Does a Plan’s Name Have to Change When a Plan Sponsor’s Name Changes?

Experts from Groom Law Group and CAPTRUST answer questions concerning retirement plan administration and regulations.

“Have you ever seen a plan sponsor go through a name change? I work with a 501(c) private tax-exempt health care client that is changing its name for branding purposes and has asked if there is anything it needs to do in terms of its 403(b) and 457(b); both plan names include the current organization name. I’m directing the client to its retirement plan counsel, of course, but was curious if the Experts had ever encountered this. Does the plan name typically change as well? The plan sponsor name is listed in the plan document, so I assume this requires an amendment at a minimum.”

Kimberly Boberg, Taylor Costanzo, David Levine and David Powell, with Groom Law Group, and Michael A. Webb, senior financial adviser at CAPTRUST, answer:

Indeed, we have! It actually seems to be more common in the nonprofit world than it is in the corporate world, as not only are there name changes in the nonprofit world due to mergers and acquisition activity, but also name changes to better reflect a nonprofit’s mission and values, which can evolve over time. Although you are quite correct to refer the client to counsel, the good news that the Experts can pass along is that, outside of the amendment you specify (and yes, the plan name is often amended as well to reflect the employer’s new name), there may be little to do for retirement plan purposes, as the name is NOT what the IRS and the Department of Labor use to identify the plan sponsor—they use the tax ID number and the plan number on the 5500, which change more rarely. Just make certain the plan sponsor’s new name is listed on the 2022 Form 5500 filing. (Note that one area where the employer may separately need to notify the IRS of the name change is for purposes of its tax-exempt status, another topic for discussion with counsel.)

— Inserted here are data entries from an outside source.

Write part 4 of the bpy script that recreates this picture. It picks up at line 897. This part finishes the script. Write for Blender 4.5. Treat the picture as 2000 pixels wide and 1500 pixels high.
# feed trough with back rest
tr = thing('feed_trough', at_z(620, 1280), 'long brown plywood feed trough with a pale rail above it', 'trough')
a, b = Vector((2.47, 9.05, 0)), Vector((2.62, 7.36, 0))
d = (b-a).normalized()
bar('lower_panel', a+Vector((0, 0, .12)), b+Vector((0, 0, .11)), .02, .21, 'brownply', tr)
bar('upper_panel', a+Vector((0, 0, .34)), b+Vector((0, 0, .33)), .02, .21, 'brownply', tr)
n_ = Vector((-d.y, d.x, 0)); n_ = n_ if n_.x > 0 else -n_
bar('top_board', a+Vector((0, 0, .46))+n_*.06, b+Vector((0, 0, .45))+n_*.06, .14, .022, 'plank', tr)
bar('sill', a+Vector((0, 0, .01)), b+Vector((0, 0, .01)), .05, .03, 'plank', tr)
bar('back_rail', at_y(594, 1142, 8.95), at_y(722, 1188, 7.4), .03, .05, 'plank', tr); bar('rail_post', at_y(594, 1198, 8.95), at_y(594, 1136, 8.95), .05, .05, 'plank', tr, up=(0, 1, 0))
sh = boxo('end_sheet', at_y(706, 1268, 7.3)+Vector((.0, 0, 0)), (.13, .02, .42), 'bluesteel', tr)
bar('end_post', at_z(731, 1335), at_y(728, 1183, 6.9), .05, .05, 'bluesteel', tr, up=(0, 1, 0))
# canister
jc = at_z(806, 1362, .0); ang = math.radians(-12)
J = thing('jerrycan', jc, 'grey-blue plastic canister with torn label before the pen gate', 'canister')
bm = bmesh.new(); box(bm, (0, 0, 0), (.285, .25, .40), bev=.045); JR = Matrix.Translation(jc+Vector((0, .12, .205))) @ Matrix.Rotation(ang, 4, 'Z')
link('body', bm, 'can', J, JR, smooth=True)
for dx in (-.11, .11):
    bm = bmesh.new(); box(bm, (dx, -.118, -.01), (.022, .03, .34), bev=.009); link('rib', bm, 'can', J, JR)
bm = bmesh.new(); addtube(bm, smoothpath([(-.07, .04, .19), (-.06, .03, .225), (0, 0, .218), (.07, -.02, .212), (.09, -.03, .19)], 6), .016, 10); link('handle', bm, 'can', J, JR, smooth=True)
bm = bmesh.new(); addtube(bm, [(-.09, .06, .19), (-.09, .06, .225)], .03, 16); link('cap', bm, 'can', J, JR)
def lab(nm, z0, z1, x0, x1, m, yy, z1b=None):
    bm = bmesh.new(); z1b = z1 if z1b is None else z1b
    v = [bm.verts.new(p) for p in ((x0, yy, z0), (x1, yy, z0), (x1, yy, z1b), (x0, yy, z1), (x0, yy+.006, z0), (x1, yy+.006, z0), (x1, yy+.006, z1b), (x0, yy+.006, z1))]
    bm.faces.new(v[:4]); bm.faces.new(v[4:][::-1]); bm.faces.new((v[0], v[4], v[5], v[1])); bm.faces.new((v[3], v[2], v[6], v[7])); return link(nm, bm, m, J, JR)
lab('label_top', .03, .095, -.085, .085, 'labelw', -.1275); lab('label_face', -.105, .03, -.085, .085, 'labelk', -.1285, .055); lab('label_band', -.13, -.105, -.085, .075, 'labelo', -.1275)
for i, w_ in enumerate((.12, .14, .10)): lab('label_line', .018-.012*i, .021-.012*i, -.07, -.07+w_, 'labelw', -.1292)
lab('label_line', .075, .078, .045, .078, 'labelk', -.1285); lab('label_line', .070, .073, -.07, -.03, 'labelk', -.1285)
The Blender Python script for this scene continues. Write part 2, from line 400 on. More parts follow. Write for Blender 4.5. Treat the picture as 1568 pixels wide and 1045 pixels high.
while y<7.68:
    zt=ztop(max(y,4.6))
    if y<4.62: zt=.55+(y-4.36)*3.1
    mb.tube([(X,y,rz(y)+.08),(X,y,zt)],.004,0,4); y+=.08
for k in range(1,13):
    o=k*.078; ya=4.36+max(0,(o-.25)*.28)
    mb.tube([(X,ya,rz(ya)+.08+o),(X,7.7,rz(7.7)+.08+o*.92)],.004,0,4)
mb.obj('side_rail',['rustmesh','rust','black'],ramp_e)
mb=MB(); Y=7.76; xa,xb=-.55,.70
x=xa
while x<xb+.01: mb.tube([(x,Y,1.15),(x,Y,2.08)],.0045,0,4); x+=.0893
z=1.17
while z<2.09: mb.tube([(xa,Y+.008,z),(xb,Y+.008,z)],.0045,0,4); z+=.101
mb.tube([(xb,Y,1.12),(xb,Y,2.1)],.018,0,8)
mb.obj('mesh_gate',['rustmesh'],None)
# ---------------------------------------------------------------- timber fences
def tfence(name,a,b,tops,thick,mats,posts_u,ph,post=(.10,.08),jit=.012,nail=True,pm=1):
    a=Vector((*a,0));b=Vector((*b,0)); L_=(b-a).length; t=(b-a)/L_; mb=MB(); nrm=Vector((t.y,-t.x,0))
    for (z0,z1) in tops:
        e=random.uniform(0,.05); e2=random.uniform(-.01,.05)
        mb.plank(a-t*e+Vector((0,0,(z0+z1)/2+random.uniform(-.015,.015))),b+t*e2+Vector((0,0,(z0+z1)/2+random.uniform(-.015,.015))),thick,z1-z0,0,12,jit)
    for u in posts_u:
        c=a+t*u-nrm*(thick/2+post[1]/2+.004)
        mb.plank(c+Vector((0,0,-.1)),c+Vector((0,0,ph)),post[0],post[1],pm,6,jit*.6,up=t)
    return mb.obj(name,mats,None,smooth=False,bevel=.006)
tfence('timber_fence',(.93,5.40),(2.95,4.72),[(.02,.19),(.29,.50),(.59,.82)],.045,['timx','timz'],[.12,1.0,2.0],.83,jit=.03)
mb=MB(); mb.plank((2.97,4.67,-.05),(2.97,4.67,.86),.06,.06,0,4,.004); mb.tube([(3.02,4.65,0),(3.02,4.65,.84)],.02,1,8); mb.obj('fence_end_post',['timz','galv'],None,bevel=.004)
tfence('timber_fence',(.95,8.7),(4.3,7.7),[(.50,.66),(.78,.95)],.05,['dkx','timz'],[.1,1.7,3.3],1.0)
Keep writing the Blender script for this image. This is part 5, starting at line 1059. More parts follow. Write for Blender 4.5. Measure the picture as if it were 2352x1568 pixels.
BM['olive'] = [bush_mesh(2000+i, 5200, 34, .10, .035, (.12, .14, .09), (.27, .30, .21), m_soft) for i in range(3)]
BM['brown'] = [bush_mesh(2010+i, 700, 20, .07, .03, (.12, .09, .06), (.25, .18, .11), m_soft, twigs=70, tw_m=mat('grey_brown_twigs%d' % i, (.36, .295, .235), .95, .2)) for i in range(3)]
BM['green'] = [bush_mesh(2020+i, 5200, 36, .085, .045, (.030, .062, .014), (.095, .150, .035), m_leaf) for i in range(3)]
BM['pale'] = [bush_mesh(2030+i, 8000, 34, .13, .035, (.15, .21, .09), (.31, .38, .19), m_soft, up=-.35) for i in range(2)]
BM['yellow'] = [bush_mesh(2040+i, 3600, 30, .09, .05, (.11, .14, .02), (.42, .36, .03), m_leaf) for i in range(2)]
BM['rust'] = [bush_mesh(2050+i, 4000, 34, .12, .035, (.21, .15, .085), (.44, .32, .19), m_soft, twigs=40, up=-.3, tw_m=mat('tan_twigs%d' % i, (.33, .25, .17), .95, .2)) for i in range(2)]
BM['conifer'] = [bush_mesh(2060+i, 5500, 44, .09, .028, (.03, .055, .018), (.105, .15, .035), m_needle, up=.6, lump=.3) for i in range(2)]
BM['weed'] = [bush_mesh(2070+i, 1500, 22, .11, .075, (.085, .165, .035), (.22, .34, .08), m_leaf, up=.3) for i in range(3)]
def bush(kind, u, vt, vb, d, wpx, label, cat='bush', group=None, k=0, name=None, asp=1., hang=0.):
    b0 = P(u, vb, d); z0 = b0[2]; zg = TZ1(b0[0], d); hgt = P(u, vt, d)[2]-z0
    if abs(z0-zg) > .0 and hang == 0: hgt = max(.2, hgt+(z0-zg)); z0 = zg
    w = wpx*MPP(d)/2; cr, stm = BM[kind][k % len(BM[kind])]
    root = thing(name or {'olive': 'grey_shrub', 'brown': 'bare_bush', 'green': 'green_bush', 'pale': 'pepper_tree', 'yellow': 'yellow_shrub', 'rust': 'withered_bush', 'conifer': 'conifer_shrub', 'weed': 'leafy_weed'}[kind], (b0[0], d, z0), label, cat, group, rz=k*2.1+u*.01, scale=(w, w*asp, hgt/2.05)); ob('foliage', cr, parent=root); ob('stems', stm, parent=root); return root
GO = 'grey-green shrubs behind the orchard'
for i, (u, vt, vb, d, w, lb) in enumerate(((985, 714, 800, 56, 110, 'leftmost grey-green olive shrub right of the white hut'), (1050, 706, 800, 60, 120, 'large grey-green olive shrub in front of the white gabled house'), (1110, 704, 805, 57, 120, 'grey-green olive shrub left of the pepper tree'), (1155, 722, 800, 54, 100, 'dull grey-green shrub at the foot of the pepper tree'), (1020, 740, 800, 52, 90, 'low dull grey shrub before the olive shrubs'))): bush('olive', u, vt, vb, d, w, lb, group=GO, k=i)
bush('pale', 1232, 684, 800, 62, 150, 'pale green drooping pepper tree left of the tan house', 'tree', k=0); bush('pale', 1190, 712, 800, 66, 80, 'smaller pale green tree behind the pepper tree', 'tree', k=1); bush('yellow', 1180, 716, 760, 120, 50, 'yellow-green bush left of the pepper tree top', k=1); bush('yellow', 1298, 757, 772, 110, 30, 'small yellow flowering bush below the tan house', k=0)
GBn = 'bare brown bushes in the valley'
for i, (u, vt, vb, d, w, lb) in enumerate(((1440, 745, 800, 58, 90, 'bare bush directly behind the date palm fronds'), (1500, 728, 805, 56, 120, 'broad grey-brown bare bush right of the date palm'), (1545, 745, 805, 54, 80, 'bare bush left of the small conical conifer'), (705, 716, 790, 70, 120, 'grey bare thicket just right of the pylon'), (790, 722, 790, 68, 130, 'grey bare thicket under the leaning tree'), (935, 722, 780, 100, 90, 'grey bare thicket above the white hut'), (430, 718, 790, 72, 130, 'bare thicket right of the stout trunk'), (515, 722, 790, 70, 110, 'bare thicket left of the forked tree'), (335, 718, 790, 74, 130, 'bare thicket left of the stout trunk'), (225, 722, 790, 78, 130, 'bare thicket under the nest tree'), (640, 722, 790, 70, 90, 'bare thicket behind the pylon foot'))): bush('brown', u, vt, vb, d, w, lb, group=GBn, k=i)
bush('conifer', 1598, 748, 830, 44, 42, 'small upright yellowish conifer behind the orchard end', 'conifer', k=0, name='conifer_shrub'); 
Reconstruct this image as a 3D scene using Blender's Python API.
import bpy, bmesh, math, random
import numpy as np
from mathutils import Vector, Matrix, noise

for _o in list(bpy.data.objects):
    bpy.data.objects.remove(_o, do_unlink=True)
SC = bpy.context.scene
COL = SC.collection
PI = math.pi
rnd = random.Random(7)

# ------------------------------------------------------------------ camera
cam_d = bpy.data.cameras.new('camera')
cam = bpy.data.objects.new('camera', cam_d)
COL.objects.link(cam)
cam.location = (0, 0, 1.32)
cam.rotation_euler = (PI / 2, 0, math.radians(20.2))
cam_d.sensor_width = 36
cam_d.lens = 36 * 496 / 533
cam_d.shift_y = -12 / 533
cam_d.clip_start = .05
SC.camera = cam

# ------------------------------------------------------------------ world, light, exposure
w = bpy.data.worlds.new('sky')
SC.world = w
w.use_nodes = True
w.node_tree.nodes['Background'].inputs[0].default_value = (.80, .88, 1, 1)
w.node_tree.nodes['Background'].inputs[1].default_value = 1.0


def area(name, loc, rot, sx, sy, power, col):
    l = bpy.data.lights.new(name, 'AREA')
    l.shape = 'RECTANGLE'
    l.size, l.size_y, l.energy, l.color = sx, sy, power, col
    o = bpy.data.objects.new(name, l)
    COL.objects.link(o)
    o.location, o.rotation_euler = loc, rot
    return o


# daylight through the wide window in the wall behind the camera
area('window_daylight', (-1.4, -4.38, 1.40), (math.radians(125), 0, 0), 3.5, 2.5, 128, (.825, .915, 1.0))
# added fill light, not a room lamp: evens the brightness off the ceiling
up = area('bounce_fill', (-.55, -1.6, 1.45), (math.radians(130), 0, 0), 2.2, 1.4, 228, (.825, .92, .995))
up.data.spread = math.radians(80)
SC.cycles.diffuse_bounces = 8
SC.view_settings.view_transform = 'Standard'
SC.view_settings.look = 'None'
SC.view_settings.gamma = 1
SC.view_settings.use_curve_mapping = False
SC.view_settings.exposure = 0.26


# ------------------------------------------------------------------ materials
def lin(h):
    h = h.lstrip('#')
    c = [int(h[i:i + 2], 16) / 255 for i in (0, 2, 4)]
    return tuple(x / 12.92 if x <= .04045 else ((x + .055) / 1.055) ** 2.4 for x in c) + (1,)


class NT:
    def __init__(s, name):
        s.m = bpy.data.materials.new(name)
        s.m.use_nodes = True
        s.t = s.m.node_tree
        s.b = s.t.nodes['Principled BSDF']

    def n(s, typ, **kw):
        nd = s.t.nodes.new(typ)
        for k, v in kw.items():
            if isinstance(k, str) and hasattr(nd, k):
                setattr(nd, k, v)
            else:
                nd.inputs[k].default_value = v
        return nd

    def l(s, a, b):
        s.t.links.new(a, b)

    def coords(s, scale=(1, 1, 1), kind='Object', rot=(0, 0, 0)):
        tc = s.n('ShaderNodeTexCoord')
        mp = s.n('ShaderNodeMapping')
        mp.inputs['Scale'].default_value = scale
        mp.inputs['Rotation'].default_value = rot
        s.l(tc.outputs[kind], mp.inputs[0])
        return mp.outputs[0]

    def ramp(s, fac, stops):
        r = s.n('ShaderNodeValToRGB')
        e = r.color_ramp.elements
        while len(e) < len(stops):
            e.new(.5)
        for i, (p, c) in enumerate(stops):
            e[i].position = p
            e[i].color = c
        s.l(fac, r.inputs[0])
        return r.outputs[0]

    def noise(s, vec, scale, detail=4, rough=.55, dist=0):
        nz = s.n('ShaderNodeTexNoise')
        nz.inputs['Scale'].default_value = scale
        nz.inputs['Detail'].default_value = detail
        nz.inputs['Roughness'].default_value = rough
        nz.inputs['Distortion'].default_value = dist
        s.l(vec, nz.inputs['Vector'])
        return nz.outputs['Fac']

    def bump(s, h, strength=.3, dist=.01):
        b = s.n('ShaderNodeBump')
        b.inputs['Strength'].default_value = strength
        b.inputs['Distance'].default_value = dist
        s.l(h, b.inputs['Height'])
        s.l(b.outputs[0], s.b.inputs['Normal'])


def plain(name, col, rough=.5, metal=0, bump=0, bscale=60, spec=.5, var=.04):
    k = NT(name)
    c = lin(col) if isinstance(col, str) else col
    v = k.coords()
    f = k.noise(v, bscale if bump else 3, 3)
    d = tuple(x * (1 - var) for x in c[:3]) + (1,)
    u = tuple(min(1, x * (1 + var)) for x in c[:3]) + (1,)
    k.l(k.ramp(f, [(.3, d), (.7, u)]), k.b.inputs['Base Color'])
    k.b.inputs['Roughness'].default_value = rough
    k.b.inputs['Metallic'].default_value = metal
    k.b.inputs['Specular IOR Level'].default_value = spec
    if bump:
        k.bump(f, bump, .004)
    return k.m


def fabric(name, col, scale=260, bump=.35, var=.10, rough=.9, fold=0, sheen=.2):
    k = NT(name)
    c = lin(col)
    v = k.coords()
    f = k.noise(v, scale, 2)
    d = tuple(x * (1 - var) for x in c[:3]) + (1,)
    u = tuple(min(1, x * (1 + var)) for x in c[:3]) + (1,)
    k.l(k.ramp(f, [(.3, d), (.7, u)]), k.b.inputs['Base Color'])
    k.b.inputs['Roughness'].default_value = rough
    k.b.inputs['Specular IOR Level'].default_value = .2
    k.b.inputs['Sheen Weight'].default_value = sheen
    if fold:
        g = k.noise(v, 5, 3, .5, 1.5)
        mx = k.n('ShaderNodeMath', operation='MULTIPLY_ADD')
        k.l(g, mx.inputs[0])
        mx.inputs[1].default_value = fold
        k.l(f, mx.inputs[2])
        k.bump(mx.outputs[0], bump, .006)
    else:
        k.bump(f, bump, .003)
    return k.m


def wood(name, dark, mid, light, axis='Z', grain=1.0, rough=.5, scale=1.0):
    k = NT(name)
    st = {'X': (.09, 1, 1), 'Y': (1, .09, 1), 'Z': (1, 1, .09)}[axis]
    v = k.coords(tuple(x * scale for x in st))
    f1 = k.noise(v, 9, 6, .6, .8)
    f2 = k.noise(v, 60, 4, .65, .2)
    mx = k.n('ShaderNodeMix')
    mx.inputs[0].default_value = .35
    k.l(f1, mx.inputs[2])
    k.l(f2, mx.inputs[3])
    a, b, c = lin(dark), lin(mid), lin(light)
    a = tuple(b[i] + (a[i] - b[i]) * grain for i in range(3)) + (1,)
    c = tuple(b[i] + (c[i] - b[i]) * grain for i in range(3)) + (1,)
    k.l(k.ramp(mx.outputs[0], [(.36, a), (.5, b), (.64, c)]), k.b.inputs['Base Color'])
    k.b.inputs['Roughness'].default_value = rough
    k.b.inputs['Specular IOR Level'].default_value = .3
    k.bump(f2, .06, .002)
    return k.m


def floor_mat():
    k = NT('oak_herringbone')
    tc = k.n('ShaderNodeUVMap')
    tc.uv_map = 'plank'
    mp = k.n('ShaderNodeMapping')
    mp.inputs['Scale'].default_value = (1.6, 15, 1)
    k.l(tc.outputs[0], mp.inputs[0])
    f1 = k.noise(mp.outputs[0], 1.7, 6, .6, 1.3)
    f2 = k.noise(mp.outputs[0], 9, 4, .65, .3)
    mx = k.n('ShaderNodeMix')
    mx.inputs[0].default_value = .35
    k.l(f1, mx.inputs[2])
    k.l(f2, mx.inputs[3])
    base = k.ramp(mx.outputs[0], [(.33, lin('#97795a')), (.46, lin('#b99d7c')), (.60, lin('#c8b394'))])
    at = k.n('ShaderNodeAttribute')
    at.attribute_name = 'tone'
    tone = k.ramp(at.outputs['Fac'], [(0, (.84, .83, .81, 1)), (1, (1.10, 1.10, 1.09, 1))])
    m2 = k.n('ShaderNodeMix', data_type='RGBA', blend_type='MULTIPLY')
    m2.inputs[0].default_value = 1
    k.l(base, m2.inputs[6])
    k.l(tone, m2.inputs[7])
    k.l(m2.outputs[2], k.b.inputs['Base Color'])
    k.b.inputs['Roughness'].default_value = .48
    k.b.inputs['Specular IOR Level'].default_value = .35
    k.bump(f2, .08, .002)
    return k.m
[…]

In the relatively rare event that a tax ID is changing, and the retirement plans are continuing to exist, contact counsel and the plan auditor for the proper Form 5500 filing procedure. The Experts suspect that the auditor would attach a special statement to the 5500 to reflect the change in the employer identification number so that the plan is not treated as a brand-new plan by the DOL.

NOTE: This feature is to provide general information only, does not constitute legal advice and cannot be used or substituted for legal or tax advice.